Set task
Copy out every line of the data exactly.

Dataset excerpt
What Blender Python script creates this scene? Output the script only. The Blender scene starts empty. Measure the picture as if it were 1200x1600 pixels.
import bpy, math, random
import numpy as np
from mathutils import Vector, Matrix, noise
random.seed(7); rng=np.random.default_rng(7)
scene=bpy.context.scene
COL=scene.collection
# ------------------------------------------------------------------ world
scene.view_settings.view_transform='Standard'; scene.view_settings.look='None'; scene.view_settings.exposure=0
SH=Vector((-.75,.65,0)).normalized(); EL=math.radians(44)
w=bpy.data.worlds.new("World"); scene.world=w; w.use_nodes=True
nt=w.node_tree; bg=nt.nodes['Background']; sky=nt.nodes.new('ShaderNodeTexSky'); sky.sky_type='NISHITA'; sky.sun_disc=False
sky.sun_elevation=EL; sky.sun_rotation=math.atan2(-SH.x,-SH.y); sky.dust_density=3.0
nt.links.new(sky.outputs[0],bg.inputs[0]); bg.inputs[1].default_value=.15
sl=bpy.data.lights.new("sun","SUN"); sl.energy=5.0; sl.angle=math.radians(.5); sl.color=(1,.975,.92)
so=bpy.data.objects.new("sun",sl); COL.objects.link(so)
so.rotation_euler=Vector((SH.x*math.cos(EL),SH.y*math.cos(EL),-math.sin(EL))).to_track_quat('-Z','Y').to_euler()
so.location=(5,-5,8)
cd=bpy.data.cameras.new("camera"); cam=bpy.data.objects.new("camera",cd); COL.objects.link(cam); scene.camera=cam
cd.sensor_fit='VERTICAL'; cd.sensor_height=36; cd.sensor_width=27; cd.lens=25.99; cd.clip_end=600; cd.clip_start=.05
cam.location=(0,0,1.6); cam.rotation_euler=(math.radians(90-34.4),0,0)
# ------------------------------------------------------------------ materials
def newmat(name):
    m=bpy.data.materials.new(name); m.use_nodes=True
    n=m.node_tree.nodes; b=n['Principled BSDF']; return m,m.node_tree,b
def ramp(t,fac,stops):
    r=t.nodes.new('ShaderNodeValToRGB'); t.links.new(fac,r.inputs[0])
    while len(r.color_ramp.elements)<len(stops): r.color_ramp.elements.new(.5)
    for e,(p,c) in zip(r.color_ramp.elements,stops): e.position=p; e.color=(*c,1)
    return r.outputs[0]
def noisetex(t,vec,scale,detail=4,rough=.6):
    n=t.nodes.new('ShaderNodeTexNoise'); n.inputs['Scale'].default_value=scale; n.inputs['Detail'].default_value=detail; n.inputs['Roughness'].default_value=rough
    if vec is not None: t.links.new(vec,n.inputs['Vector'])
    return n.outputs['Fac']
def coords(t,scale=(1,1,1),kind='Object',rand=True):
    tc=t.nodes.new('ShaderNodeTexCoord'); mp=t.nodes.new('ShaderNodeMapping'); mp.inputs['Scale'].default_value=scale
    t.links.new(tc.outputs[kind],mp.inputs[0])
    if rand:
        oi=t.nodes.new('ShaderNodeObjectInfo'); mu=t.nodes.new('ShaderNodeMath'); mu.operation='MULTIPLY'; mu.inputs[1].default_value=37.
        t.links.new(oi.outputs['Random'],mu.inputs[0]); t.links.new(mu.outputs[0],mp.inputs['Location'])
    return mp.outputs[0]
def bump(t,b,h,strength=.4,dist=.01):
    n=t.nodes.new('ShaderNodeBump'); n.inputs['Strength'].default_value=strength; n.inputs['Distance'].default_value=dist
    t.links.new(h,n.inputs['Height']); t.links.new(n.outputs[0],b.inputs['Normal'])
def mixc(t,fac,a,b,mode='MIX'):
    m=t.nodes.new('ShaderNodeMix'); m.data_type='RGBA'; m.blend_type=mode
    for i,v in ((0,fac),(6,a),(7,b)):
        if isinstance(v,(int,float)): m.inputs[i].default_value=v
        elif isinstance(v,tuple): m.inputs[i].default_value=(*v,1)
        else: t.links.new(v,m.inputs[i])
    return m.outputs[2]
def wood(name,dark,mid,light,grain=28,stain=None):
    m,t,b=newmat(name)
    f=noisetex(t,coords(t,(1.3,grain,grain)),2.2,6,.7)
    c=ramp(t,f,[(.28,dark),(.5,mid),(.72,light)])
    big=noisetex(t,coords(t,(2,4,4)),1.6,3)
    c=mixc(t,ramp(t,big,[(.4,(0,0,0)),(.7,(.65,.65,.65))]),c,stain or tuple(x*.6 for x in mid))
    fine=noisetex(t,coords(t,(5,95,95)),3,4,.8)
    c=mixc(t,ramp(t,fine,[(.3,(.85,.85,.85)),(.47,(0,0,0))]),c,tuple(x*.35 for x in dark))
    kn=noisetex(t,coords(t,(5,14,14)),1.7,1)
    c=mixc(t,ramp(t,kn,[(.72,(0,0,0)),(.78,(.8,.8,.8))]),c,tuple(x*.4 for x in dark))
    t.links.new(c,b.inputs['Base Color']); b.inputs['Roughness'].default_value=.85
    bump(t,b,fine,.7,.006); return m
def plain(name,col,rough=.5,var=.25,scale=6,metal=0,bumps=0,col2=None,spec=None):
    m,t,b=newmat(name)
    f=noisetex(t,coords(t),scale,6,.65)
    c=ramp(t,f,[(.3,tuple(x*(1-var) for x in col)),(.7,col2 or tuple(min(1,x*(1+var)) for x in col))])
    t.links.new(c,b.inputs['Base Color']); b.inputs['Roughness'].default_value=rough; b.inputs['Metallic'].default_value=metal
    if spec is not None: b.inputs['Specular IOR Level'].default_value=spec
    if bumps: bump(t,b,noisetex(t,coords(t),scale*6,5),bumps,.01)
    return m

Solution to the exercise
What Blender Python script creates this scene? Output the script only. The Blender scene starts empty. Measure the picture as if it were 1200x1600 pixels.
import bpy, math, random
import numpy as np
from mathutils import Vector, Matrix, noise
random.seed(7); rng=np.random.default_rng(7)
scene=bpy.context.scene
COL=scene.collection
# ------------------------------------------------------------------ world
scene.view_settings.view_transform='Standard'; scene.view_settings.look='None'; scene.view_settings.exposure=0
SH=Vector((-.75,.65,0)).normalized(); EL=math.radians(44)
w=bpy.data.worlds.new("World"); scene.world=w; w.use_nodes=True
nt=w.node_tree; bg=nt.nodes['Background']; sky=nt.nodes.new('ShaderNodeTexSky'); sky.sky_type='NISHITA'; sky.sun_disc=False
sky.sun_elevation=EL; sky.sun_rotation=math.atan2(-SH.x,-SH.y); sky.dust_density=3.0
nt.links.new(sky.outputs[0],bg.inputs[0]); bg.inputs[1].default_value=.15
sl=bpy.data.lights.new("sun","SUN"); sl.energy=5.0; sl.angle=math.radians(.5); sl.color=(1,.975,.92)
so=bpy.data.objects.new("sun",sl); COL.objects.link(so)
so.rotation_euler=Vector((SH.x*math.cos(EL),SH.y*math.cos(EL),-math.sin(EL))).to_track_quat('-Z','Y').to_euler()
so.location=(5,-5,8)
cd=bpy.data.cameras.new("camera"); cam=bpy.data.objects.new("camera",cd); COL.objects.link(cam); scene.camera=cam
cd.sensor_fit='VERTICAL'; cd.sensor_height=36; cd.sensor_width=27; cd.lens=25.99; cd.clip_end=600; cd.clip_start=.05
cam.location=(0,0,1.6); cam.rotation_euler=(math.radians(90-34.4),0,0)
# ------------------------------------------------------------------ materials
def newmat(name):
    m=bpy.data.materials.new(name); m.use_nodes=True
    n=m.node_tree.nodes; b=n['Principled BSDF']; return m,m.node_tree,b
def ramp(t,fac,stops):
    r=t.nodes.new('ShaderNodeValToRGB'); t.links.new(fac,r.inputs[0])
    while len(r.color_ramp.elements)<len(stops): r.color_ramp.elements.new(.5)
    for e,(p,c) in zip(r.color_ramp.elements,stops): e.position=p; e.color=(*c,1)
    return r.outputs[0]
def noisetex(t,vec,scale,detail=4,rough=.6):
    n=t.nodes.new('ShaderNodeTexNoise'); n.inputs['Scale'].default_value=scale; n.inputs['Detail'].default_value=detail; n.inputs['Roughness'].default_value=rough
    if vec is not None: t.links.new(vec,n.inputs['Vector'])
    return n.outputs['Fac']
def coords(t,scale=(1,1,1),kind='Object',rand=True):
    tc=t.nodes.new('ShaderNodeTexCoord'); mp=t.nodes.new('ShaderNodeMapping'); mp.inputs['Scale'].default_value=scale
    t.links.new(tc.outputs[kind],mp.inputs[0])
    if rand:
        oi=t.nodes.new('ShaderNodeObjectInfo'); mu=t.nodes.new('ShaderNodeMath'); mu.operation='MULTIPLY'; mu.inputs[1].default_value=37.
        t.links.new(oi.outputs['Random'],mu.inputs[0]); t.links.new(mu.outputs[0],mp.inputs['Location'])
    return mp.outputs[0]
def bump(t,b,h,strength=.4,dist=.01):
    n=t.nodes.new('ShaderNodeBump'); n.inputs['Strength'].default_value=strength; n.inputs['Distance'].default_value=dist
    t.links.new(h,n.inputs['Height']); t.links.new(n.outputs[0],b.inputs['Normal'])
def mixc(t,fac,a,b,mode='MIX'):
    m=t.nodes.new('ShaderNodeMix'); m.data_type='RGBA'; m.blend_type=mode
    for i,v in ((0,fac),(6,a),(7,b)):
        if isinstance(v,(int,float)): m.inputs[i].default_value=v
        elif isinstance(v,tuple): m.inputs[i].default_value=(*v,1)
        else: t.links.new(v,m.inputs[i])
    return m.outputs[2]
def wood(name,dark,mid,light,grain=28,stain=None):
    m,t,b=newmat(name)
    f=noisetex(t,coords(t,(1.3,grain,grain)),2.2,6,.7)
    c=ramp(t,f,[(.28,dark),(.5,mid),(.72,light)])
    big=noisetex(t,coords(t,(2,4,4)),1.6,3)
    c=mixc(t,ramp(t,big,[(.4,(0,0,0)),(.7,(.65,.65,.65))]),c,stain or tuple(x*.6 for x in mid))
    fine=noisetex(t,coords(t,(5,95,95)),3,4,.8)
    c=mixc(t,ramp(t,fine,[(.3,(.85,.85,.85)),(.47,(0,0,0))]),c,tuple(x*.35 for x in dark))
    kn=noisetex(t,coords(t,(5,14,14)),1.7,1)
    c=mixc(t,ramp(t,kn,[(.72,(0,0,0)),(.78,(.8,.8,.8))]),c,tuple(x*.4 for x in dark))
    t.links.new(c,b.inputs['Base Color']); b.inputs['Roughness'].default_value=.85
    bump(t,b,fine,.7,.006); return m
def plain(name,col,rough=.5,var=.25,scale=6,metal=0,bumps=0,col2=None,spec=None):
    m,t,b=newmat(name)
    f=noisetex(t,coords(t),scale,6,.65)
    c=ramp(t,f,[(.3,tuple(x*(1-var) for x in col)),(.7,col2 or tuple(min(1,x*(1+var)) for x in col))])
    t.links.new(c,b.inputs['Base Color']); b.inputs['Roughness'].default_value=rough; b.inputs['Metallic'].default_value=metal
    if spec is not None: b.inputs['Specular IOR Level'].default_value=spec
    if bumps: bump(t,b,noisetex(t,coords(t),scale*6,5),bumps,.01)
    return m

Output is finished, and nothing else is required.